Whenever I write fiction, which is not very often these days, there always turns out to be some sort of fake baby, or something otherwise unreal or uncanny about a relationship. In one story, a glassblower is making marbles that symbolise his life’s regrets, until he comes to making the baby he never had; the glass baby eventually shatters on the floor. In another, a woman wishes to understand what being widowed will feel like and takes her pretence so far that her husband divorces her. In yet another, a husband and wife cannot agree on whether they had a child at all.

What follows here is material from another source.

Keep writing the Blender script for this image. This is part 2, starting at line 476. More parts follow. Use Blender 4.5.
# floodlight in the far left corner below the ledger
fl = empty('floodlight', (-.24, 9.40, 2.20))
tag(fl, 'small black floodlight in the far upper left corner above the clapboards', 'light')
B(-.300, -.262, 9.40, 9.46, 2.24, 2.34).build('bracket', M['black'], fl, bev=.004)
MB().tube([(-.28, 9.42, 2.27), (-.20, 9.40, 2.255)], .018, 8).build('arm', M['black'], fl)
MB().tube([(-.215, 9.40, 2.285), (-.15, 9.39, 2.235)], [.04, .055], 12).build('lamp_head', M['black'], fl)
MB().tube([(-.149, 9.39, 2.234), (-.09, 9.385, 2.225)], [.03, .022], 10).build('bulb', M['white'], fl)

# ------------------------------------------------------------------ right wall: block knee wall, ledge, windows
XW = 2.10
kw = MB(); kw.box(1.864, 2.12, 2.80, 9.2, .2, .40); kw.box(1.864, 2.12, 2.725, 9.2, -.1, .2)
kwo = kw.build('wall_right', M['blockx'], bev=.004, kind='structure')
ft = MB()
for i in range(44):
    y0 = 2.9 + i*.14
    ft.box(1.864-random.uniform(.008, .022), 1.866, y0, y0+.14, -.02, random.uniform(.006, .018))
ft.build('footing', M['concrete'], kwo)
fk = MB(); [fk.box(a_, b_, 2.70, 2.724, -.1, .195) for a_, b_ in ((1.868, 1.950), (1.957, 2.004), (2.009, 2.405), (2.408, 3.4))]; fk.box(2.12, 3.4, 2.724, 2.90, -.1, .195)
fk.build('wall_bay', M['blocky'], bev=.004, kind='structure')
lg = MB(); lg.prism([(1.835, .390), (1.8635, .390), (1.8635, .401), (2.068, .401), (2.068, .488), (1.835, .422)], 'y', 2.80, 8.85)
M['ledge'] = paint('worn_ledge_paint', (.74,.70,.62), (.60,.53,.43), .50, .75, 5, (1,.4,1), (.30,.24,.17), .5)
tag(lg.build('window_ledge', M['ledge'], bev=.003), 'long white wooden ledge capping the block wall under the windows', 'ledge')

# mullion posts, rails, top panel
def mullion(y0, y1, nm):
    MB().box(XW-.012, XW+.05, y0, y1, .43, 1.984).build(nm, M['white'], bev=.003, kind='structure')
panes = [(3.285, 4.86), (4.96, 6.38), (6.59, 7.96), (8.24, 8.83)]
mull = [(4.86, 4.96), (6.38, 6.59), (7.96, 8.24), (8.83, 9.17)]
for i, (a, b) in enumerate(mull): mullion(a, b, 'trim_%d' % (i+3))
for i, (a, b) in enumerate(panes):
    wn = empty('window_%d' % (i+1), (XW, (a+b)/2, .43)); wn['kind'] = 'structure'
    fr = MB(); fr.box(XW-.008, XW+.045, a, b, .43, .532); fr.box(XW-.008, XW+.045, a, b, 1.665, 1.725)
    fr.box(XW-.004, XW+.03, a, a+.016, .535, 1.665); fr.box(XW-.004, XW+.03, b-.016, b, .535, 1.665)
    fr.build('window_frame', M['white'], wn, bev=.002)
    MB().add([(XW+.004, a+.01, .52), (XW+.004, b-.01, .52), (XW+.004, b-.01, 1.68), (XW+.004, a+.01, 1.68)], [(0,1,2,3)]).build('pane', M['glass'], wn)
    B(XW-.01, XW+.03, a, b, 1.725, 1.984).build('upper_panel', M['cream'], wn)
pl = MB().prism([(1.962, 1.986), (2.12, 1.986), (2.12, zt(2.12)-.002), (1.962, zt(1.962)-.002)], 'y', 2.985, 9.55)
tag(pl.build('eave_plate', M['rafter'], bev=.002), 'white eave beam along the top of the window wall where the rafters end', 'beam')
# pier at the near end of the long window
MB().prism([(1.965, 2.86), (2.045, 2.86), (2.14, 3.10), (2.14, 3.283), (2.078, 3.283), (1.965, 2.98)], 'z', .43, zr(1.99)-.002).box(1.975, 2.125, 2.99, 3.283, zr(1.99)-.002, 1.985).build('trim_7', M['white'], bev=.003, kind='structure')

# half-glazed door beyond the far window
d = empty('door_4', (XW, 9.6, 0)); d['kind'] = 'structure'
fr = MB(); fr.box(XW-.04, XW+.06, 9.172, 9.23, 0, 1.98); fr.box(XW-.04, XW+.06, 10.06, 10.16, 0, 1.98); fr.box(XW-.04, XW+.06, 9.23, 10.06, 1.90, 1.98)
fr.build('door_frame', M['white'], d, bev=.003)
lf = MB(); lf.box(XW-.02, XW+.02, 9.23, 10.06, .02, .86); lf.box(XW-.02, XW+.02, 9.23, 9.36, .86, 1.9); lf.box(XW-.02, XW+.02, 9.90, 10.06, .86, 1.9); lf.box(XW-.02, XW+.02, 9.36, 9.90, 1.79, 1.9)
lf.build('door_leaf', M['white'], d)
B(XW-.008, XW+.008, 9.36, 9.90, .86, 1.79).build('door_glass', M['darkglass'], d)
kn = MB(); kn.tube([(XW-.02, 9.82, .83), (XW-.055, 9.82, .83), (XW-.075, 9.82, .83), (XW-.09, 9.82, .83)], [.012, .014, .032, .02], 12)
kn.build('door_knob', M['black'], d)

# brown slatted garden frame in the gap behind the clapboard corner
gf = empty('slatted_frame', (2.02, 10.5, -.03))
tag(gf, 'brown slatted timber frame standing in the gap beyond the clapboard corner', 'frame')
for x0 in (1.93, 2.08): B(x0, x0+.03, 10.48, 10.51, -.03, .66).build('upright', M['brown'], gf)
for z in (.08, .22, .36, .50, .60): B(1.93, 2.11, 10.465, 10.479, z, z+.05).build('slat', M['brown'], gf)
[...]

It’s rare that I set out to write under the influence of one work in particular. But the play Who’s Afraid of Virginia Woolf has haunted me and my words ever since I first read it. I studied the play in VCE Literature, now some years ago. The play follows Martha and George (named after the Washingtons), a middle-aged academic couple, and Nick and Honey, a younger, new-to-academia couple. Written and first performed in 1962, I feel there is little this play isn’t about. Centred largely around questions of reality, confrontation, performativity, the American dream and the fear of communism, Martha and George toy with their guests, leaving them to guess whether their son is real and what may have happened to him. All this is done through such considered language play that, to me, says language is all we have in love—in a way, we are all already telling a story to ourselves, to the others around us. I find this both inherently romantic and beautiful, and extremely vulnerable and scary. Which of my words might construct some semblance of reality in someone else?
While we never see Rory reading the play in Gilmore Girls, it is explicitly referenced twice throughout the show. First, in season 1 episode 17, after her break-up with Dean, Rory makes a list of all the things she and Lorelai say they’re going to do on weekends. If they finish that list, she suggests seeing the Stars Hollow Elementary School production of Who’s Afraid of Virginia Woolf? It is undoubtably an unsuitable play for children to see, let alone perform, and its adult intricacies would likely be incredibly boring to kids. Later, in season 2 episode 6, Richard and Emily are arguing intensely when Rory and Lorelai arrive for dinner. Lorelai refers to them as “George and Martha”, and it is as if she and Rory have stepped inside the roles of Nick and Honey for the moment, observing what seems to be the ruins of a long marriage.
This is a play that is intended as a tense, claustrophobic experience. The three acts take place all in one drunken night—from coming home from a party through to sunrise the next morning—and all in the living room. I have seen one performance of this play—a community theatre production with only three rows of seats. I started at the back, then moved closer for each act, until I could feel the burn of the actors’ cigarettes, and see the spit jumping at of their mouths as they bickered and fought. “I swear if you existed, I’d divorce you,” Martha says to George at one point, not even her harshest line.
George and Martha are performing for their guests, but they are staging a history of their relationship for each other, too. I long to write something that drips as much absurdism as Albee’s many layers of words and love and misery.